The Conservatives’ obvious response to this strategy: ignore Taft unless his message catches on; point out flaws if it does catch on; develop their own eye-catching and forward-looking ideas.

Anonymous said...

Still didn't address the issue. I am interested in substance.

red deer clark said...

Dave. Ignore anonymous probably Tory posters.

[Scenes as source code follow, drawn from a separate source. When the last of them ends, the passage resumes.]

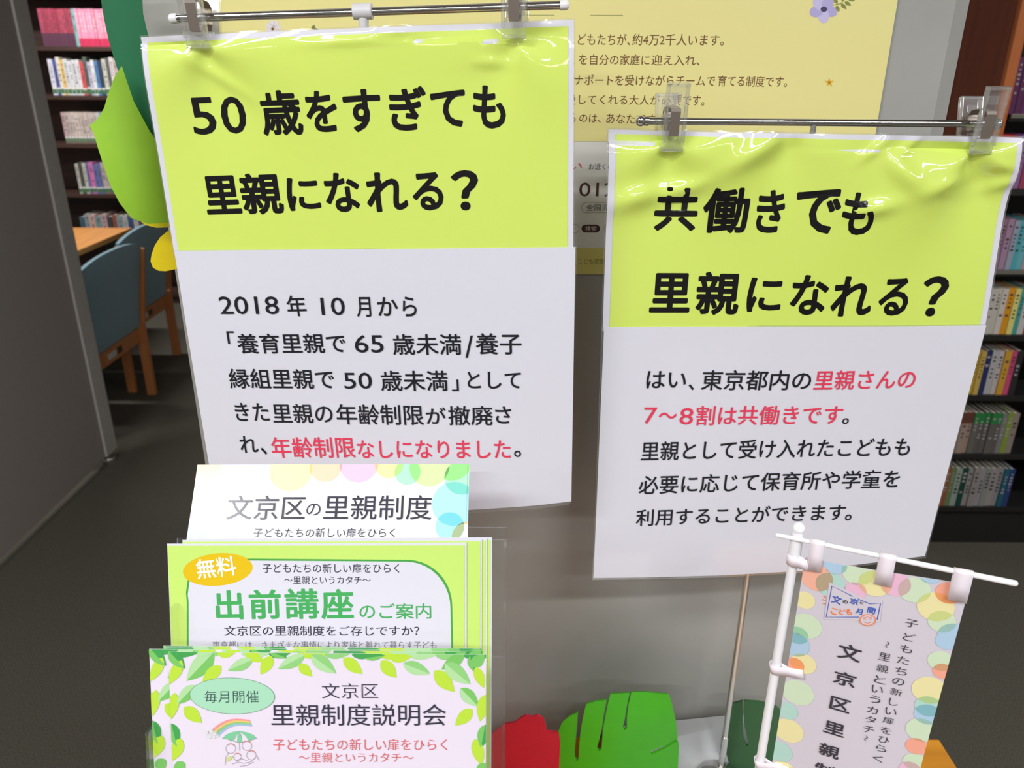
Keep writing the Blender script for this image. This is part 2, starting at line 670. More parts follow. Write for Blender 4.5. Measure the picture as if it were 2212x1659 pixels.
def book(name, x, y, z, wd, h, d, rgb, label, group, band=None, sticker=None, title=None, lean=0.0, cat='book'):
    bm = bmesh.new()
    t = min(0.0025, wd * 0.14)
    box(bm, (t / 2, d / 2, h / 2), (t, d, h), 0)
    box(bm, (wd - t / 2, d / 2, h / 2), (t, d, h), 0)
    box(bm, (wd / 2, t / 2, h / 2), (wd - 2 * t, t, h), 0)
    box(bm, (wd / 2, d / 2, h / 2), (wd - 2 * t, d - 2 * t - 0.003, h - 0.006), 1)
    e = 0.0004

    def quad(x0, x1, z0, z1, mi):
        f = bm.faces.new([bm.verts.new(p) for p in ((x0, -e, z0), (x1, -e, z0), (x1, -e, z1), (x0, -e, z1))])
        f.material_index = mi
    ms = [mat(rgb, 0.45, name='book_cover'), mat((214, 206, 188), 0.9, name='pages')]
    if band:
        ms.append(mat(band[0], 0.5, name='spine_band'))
        quad(0, wd, h * band[1], h * band[2], len(ms) - 1)
    if title:
        ms.append(mat(title, 0.5, name='spine_print'))
        e = 0.0008
        zz = h * 0.88
        while zz > h * 0.38:
            s = random.uniform(0.55, 1.0) * min(wd * 0.5, 0.012)
            if random.random() > 0.22:
                quad(wd / 2 - s / 2, wd / 2 + s / 2, zz - s * 0.8, zz, len(ms) - 1)
            zz -= min(wd * 0.7, 0.015)
    if sticker:
        e = 0.0008
        ms.append(mat(sticker, 0.5, name='spine_label'))
        quad(wd * 0.06, wd * 0.94, h * 0.05, h * 0.17, len(ms) - 1)
        ms.append(mat((232, 230, 224), 0.5, name='spine_label_paper'))
        quad(wd * 0.06, wd * 0.94, h * 0.17, h * 0.22, len(ms) - 1)
    o = obj(name, bm, ms)
    o.location = (x, y, z)
    o.rotation_euler = (0, lean, 0)
    return props(o, label, cat, group)


ORD = ['first', 'second', 'third', 'fourth', 'fifth', 'sixth', 'seventh', 'eighth', 'ninth', 'tenth', 'eleventh', 'twelfth', 'thirteenth',
       'fourteenth', 'fifteenth', 'sixteenth', 'seventeenth', 'eighteenth', 'nineteenth', 'twentieth', 'twenty-first', 'twenty-second',
       'twenty-third', 'twenty-fourth', 'twenty-fifth', 'twenty-sixth', 'twenty-seventh', 'twenty-eighth', 'twenty-ninth', 'thirtieth']


def jit(c, a=10):
    d = random.randint(-a, a)
    return tuple(max(0, min(255, x + d + random.randint(-3, 3))) for x in c)


# left bookcase, far behind
BY = 5.33
bx0, bx1 = -3.62, -1.95
DARKW = wood('dark_brown_wood', (58, 40, 34), (76, 52, 44), 0.5)
t = thing('library_bookcase', 'dark brown bookcase of many rows behind the blue chairs', 'bookcase', loc=((bx0 + bx1) / 2, BY, 0))
hw2 = (bx1 - bx0) / 2
for s in (-1, 1):
    bm = bmesh.new(); box(bm, (s * hw2, 0.15, 1.02), (0.03, 0.30, 2.04), bevel=0.002); obj('side_panel', bm, DARKW, t)
bm = bmesh.new(); box(bm, (0, 0.295, 1.02), (hw2 * 2 - 0.03, 0.012, 2.04)); obj('back_panel', bm, DARKW, t)
LEFTZ = [1.657, 1.37, 1.074, 0.753, 0.45, 0.075]
for z in [1.957] + LEFTZ:
    bm = bmesh.new(); box(bm, (0, 0.14, z - 0.0125), (hw2 * 2 - 0.032, 0.28, 0.025), bevel=0.001); obj('shelf', bm, DARKW, t)
bm = bmesh.new(); box(bm, (0, 0.02, 0.025), (hw2 * 2 - 0.032, 0.02, 0.05)); obj('plinth', bm, DARKW, t)

MAUVE, PINK, PALE = (168, 72, 96), (226, 80, 118), (226, 196, 206)
rows_left = [
    ('top row', 1.657, 0.215, [((176, 70, 92), 'mauve', (92, 54, 74))] * 10 + [((120, 180, 172), 'teal', None)] + [((236, 150, 176), 'pink-and-white', (214, 52, 92))] * 13),
    ('second row', 1.37, 0.225, [((214, 214, 222), 'white', None), ((70, 84, 150), 'blue', None), ((226, 220, 200), 'cream', None), ((222, 178, 96), 'yellow', None)]
     + [((222, 222, 224), 'white', None)] * 4 + [((206, 80, 84), 'red', None), ((96, 104, 96), 'grey', None), ((190, 186, 206), 'lilac', None), ((224, 222, 220), 'white', None),
     ((92, 142, 196), 'blue', None), ((58, 66, 92), 'navy', None), ((214, 208, 196), 'beige', None), ((98, 96, 94), 'grey', None), ((216, 206, 204), 'pale', None), ((196, 180, 178), 'dusky', None),
     ((222, 218, 206), 'cream', None), ((180, 196, 186), 'pale green', None)]),
    ('third row', 1.074, 0.195, [((198, 168, 166), 'dusty pink', (122, 96, 90))] * 1 + [((204, 190, 182), 'grey-beige', (124, 100, 92))] * 10 + [((206, 210, 210), 'white', None), ((150, 176, 180), 'pale teal', None), ((130, 150, 140), 'grey-green', None), ((206, 198, 190), 'beige', None)] * 1
     + [((150, 140, 134), 'grey', None)] * 5),
    ('fourth row', 0.753, 0.21, [((200, 200, 184), 'pale', None), ((86, 84, 76), 'dark grey', None), ((190, 196, 180), 'pale green', None), ((120, 110, 160), 'violet', None), ((208, 116, 170), 'pink', None),
     ((96, 110, 160), 'blue', None), ((96, 100, 150), 'indigo', None)] + [((190, 178, 172), 'grey-beige', (130, 112, 104))] * 6 + [((222, 222, 218), 'white', None), ((222, 190, 110), 'yellow', None), ((222, 150, 160), 'pink', None),
     ((220, 214, 206), 'cream', None)] + [((160, 150, 142), 'grey', None)] * 4),
    ('fifth row', 0.45, 0.165, [((80, 104, 116), 'slate', None), ((150, 156, 160), 'grey', None), ((200, 160, 150), 'salmon', None), ((120, 146, 150), 'teal', None), ((196, 170, 166), 'dusty pink', None), ((64, 62, 62), 'black', None),
     ((150, 90, 70), 'rust', None), ((140, 150, 154), 'grey', None), ((196, 196, 192), 'white', None), ((70, 90, 126), 'blue', None), ((190, 186, 180), 'beige', None), ((96, 84, 92), 'plum', None)]),
    ('bottom row', 0.075, 0.20, [((98, 96, 100), 'grey', None), ((206, 200, 198), 'white', None), ((126, 70, 80), 'maroon', None), ((182, 178, 176), 'pale grey', None), ((90, 90, 96), 'charcoal', None), ((196, 160, 150), 'salmon', None)]),
]
starts = {'bottom row': -2.30, 'fifth row': -2.93}
for ri, (rn, z, h, cols) in enumerate(rows_left):
    # the row starts just behind the partition post, as seen from the display
    x = starts.get(rn, -2.935 + 0.045 * (ri == 3) + 0.02 * (ri == 2))
    for i, (c, word, band) in enumerate(cols):
        wd = (0.0205 if ri in (0, 2) else random.uniform(0.019, 0.029)) * (1.0 if ri != 4 else 1.5)
        hh = h * (random.uniform(0.985, 1.0) if ri in (0, 2) else random.uniform(0.88, 1.02))
        book('book', x, BY + 0.01 + random.uniform(0, 0.006), z, wd - 0.001, hh, 0.15, jit(c), f'{word} book, {ORD[i]} from the left in the {rn} of the far bookcase',
             f'books in the {rn} of the far bookcase', band=(band, 0.0, 0.36 if ri == 0 and i < 11 else 0.22) if band else None,
             sticker=(70, 120, 80) if ri in (1, 3) else ((96, 130, 100) if ri == 2 else None), title=(236, 228, 228) if ri == 0 and i > 10 else (70, 60, 64))
        x += wd

# right bookcase
SY = 2.36
sx0 = on_y(2165, 290, SY).x
t = thing('paperback_bookcase', 'dark paperback bookcase with orange edged side panel at the right', 'bookcase', loc=(sx0, SY, 0))
SIDE = wood('reddish_brown_wood', (124, 60, 34), (142, 72, 42), 0.5, (14, 14, 1))  # side faces darker and redder than the front edge
EDGE = wood('orange_edge_wood', (190, 100, 40), (206, 116, 52), 0.5, (14, 14, 1))
BLACKM = mat((30, 28, 27), 0.5, name='dark_shelf')
SW = 1.1
bm = bmesh.new(); box(bm, (-0.012, 0.24, 1.05), (0.028, 0.44, 2.1), bevel=0.001); obj('side_panel', bm, SIDE, t)
bm = bmesh.new(); box(bm, (-0.012, 0.01, 1.05), (0.03, 0.02, 2.1), bevel=0.003); obj('front_edge', bm, EDGE, t)
bm = bmesh.new(); box(bm, (SW, 0.24, 1.05), (0.028, 0.44, 2.1), bevel=0.001); obj('side_panel', bm, SIDE, t)
bm = bmesh.new(); box(bm, (SW / 2, 0.45, 1.05), (SW, 0.012, 2.1)); obj('back_panel', bm, BLACKM, t)
bm = bmesh.new(); box(bm, (SW / 2, 0.03, 0.06), (SW - 0.03, 0.02, 0.12)); obj('plinth', bm, BLACKM, t)
RZ = [1.66, 1.435, 1.227, 0.983, 0.774, 0.567, 0.353, 0.149]
for z in RZ:
    bm = bmesh.new(); box(bm, (SW / 2, 0.16, z - 0.01), (SW - 0.03, 0.30, 0.02), bevel=0.001); obj('shelf', bm, BLACKM, t)
for z in (1.435, 0.983):
    bm = bmesh.new(); box(bm, (SW / 2, 0.004, z - 0.005), (SW - 0.03, 0.006, 0.012), bevel=0.001); obj('shelf_lip', bm, mat((128, 124, 112), 0.4, 0.4, name='shelf_lip_metal'), t)
bm = bmesh.new(); box(bm, (-0.03, 0.06, 1.90), (0.008, 0.012, 0.10), bevel=0.002); obj('side_hook', bm, BLACKM, t)

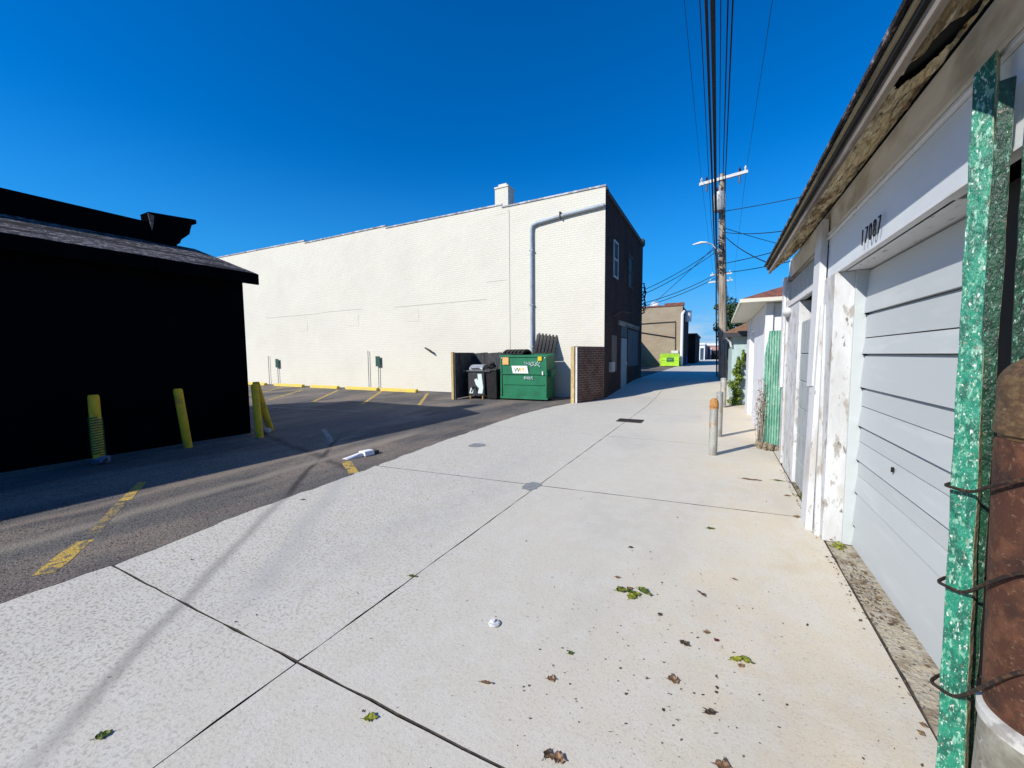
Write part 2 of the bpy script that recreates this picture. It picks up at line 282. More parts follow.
# ------------------------------------------------------------------ ground
ys = [-60, -20] + [x*.5 for x in range(-8, 80)] + [45, 60, 80, 120, 300, 900]
xs = [-900, -200, -60, -30, -16, -8, -4, 0, 4, 20, 80, 300, 900]
b = MB(); grid = [[b.V((x, y, gz(y)-.0105)) for x in xs] for y in ys]
for j in range(len(ys)-1):
    for i in range(len(xs)-1): b.bm.faces.new((grid[j][i], grid[j][i+1], grid[j+1][i+1], grid[j+1][i]))
b.build('ground', C['joint'], kind='structure')

EDGE = [(-6, -3.85), (.6, -3.90), (1.15, -3.87), (2.15, -4.02), (3.9, -4.12), (5.5, -4.27), (7.3, -4.36), (9.2, -4.42), (10.6, -4.28), (11.7, -4.02), (13.2, -3.45), (20.4, -3.36), (90, -3.3)]
def edge(y):
    for (a, p), (c, q) in zip(EDGE, EDGE[1:]):
        if a <= y <= c: return p + (q-p)*(y-a)/(c-a)
    return EDGE[-1][1]
# asphalt lot : from far left to the concrete edge
b = MB(); yy = [-60, -20, -6] + [x*.4 for x in range(-14, 53)] + [24, 30, 40, 60, 90, 200]
rows = []
for i, y in enumerate(yy):
    e = edge(max(min(y, 90), -6)) - .012 + random.uniform(-.012, .012)
    rows.append([b.V((x, y, gz(y)-.006)) for x in (-120, -40, -16, -8, e-.5)] + [b.V((e, y, gz(y)-.008))])
for a, c in zip(rows, rows[1:]):
    for k in range(5): b.bm.faces.new((a[k], a[k+1], c[k+1], c[k]))
b.build('parking_lot_asphalt', C['asphalt'], kind='structure')
# far right ground, behind garages
b = MB(); b.face((1.3, -60, -.004), (120, -60, -.004), (120, 12, -.004), (1.3, 12, -.004)); 
b.build('back_yard_ground', C['apron'], kind='structure')

# concrete slabs with real gaps
JX = -1.80
tj = [-5, -2, 1.13, 4.08, 7.2, 10.4, 13.5, 16.6, 19.8, 23, 26.5, 30, 34, 38, 42, 50, 60, 75, 90]
b = MB(); rn = random.Random(3)
def jit(a=.004): return rn.uniform(-a, a)
JTILT = lambda x, y0: y0 + (.02*(x+1.8) if y0 < 2 else (.10*(x+1.8) if y0 < 5 else 0))
for k in range(len(tj)-1):
    y0, y1 = tj[k], tj[k+1]; n = max(6, int((y1-y0)/.12)) if y0 < 8 else 8
    for side in (0, 1):
        rows = []
        m_ = 16 if y0 < 5 else 6
        for j in range(n+1):
            t = j/n; row = []
            for i in range(m_+1):
                u = i/m_
                ymid = y0+(y1-y0)*t
                if side == 0: xl, xr = edge(max(ymid, -6))+.004, JX-.0045
                else: xl, xr = JX+.0045, .79
                x = xl + (xr-xl)*u
                ya = JTILT(x, y0) + .006; yb = JTILT(x, y1) - .006
                if y0 > 5: ya -= .004; 
                y = ya + (yb-ya)*t
                if i == m_ and side == 0: x += jit()
                if i == 0 and side == 1: x += jit()
                if i == 0 and side == 0: x += jit(.02)
                if j in (0, n): y += jit()
                row.append(b.V((x, y, gz(y))))
            rows.append(row)
        for a, c in zip(rows, rows[1:]):
            for i in range(m_): b.bm.faces.new((a[i], a[i+1], c[i+1], c[i]))
        # skirts
        for row in (rows[0], rows[-1]):
            for i in range(m_):
                p, q = row[i].co, row[i+1].co
                b.face(p-Vector((0, 0, .0015)), q-Vector((0, 0, .0015)), q-Vector((0, 0, .04)), p-Vector((0, 0, .04))).material_index = 1
        for col_ in (0, m_):
            for j in range(n):
                p, q = rows[j][col_].co, rows[j+1][col_].co
                b.face(p-Vector((0, 0, .0015)), q-Vector((0, 0, .0015)), q-Vector((0, 0, .04)), p-Vector((0, 0, .04))).material_index = 1
conc = b.build('alley_pavement', [C['concrete'], C['joint']], kind='structure')
# tyre stain + soft warm wash in the concrete material
def add_streak(mat, p0, p1, w, col, amt):
    n = mat.node_tree.nodes; l = mat.node_tree.links; bs = n['Principled BSDF']
    src = bs.inputs['Base Color'].links[0].from_socket
    tc = n.new('ShaderNodeTexCoord'); d = Vector((p1[0]-p0[0], p1[1]-p0[1], 0)); L = d.length; d.normalize(); nn = Vector((-d.y, d.x, 0))
    def dot(v, off):
        a = n.new('ShaderNodeVectorMath'); a.operation = 'DOT_PRODUCT'; l.new(tc.outputs['Object'], a.inputs[0]); a.inputs[1].default_value = v
        s_ = n.new('ShaderNodeMath'); s_.operation = 'SUBTRACT'; l.new(a.outputs['Value'], s_.inputs[0]); s_.inputs[1].default_value = off; return s_.outputs[0]
    ns = n.new('ShaderNodeTexNoise'); ns.inputs['Scale'].default_value = 1.6; l.new(tc.outputs['Object'], ns.inputs['Vector'])
    ac = dot(nn, nn.dot(Vector((*p0, 0))))
    a2 = n.new('ShaderNodeMath'); a2.operation = 'MULTIPLY_ADD'; l.new(ns.outputs['Fac'], a2.inputs[0]); a2.inputs[1].default_value = w*1.6; l.new(ac, a2.inputs[2])
    a3 = n.new('ShaderNodeMath'); a3.operation = 'SUBTRACT'; l.new(a2.outputs[0], a3.inputs[0]); a3.inputs[1].default_value = w*.8
    ab = n.new('ShaderNodeMath'); ab.operation = 'ABSOLUTE'; l.new(a3.outputs[0], ab.inputs[0])
    mr = n.new('ShaderNodeMapRange'); mr.interpolation_type = 'SMOOTHSTEP'; l.new(ab.outputs[0], mr.inputs[0]); mr.inputs[1].default_value = w; mr.inputs[2].default_value = 0; mr.inputs[3].default_value = 0; mr.inputs[4].default_value = amt
    al = dot(d, d.dot(Vector((*p0, 0))))
    m1 = n.new('ShaderNodeMapRange'); l.new(al, m1.inputs[0]); m1.inputs[1].default_value = 0; m1.inputs[2].default_value = .6
    m2 = n.new('ShaderNodeMapRange'); l.new(al, m2.inputs[0]); m2.inputs[1].default_value = L; m2.inputs[2].default_value = L-.8
    x1 = n.new('ShaderNodeMath'); x1.operation = 'MULTIPLY'; l.new(m1.outputs[0], x1.inputs[0]); l.new(m2.outputs[0], x1.inputs[1])
    x2 = n.new('ShaderNodeMath'); x2.operation = 'MULTIPLY'; l.new(x1.outputs[0], x2.inputs[0]); l.new(mr.outputs[0], x2.inputs[1])
    mx = n.new('ShaderNodeMix'); mx.data_type = 'RGBA'; l.new(x2.outputs[0], mx.inputs[0]); l.new(src, mx.inputs[6]); mx.inputs[7].default_value = (*col, 1)
    l.new(mx.outputs[2], bs.inputs['Base Color'])
add_streak(C['concrete'], (-2.0, .1), (-4.6, 3.1), .08, (.24, .225, .20), .6)
add_streak(C['concrete'], (-2.3, 1.0), (-4.6, 3.9), .16, (.38, .37, .345), .45)
add_streak(C['asphalt'], (-3.9, 2.3), (-6.5, 5.2), .07, (.03, .028, .03), .85)
add_streak(C['asphalt'], (-4.0, 3.5), (-9.5, 4.9), .12, (.03, .028, .03), .6)
add_streak(C['asphalt'], (-4.9, -.6), (-5.3, 6.4), .22, (.30, .26, .205), .7)
add_streak(C['asphalt'], (-5.6, -.2), (-5.7, 6.0), .14, (.27, .22, .17), .6)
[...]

Lisac touched on the subject correctly, there is no concrete plan, but there is a positive vision. A plan will be created after meeting with the Premier's of the other provinces. I don't know how a concrete plan for Western Canada could be created without consulting and working hand-in-hand with the other Premiers. Taft's idea for a western canadian power makes me very excited about the next election and the Liberals prospects. It's clear that it is time for a change in Alberta and Kevin Taft is effectively offering that change.

Anonymous said...


Ignore people who don't know whst tney are talking abour like Red Deer Clark. There are four upgraderr expansion projects and 9 new upgraders, worth $50 billion in capital spending, planned for Albert, that are proposed to take synethetic crude to more than 3 billion barrels per day or 85% of all bitumen production by 2015. Of course, Taft didn't mention that in hiss speech. In fact, the Liberals wants to jack up oil sands royalty rates and given that upgraders have rather low internal rates of return, the $50 billion in new investment would disappear under the Liberals. Of course Red Deer Clark has not answer for that because he doesn't know anything about the energy industry. Maybe we will have to send him back to school to study up a little.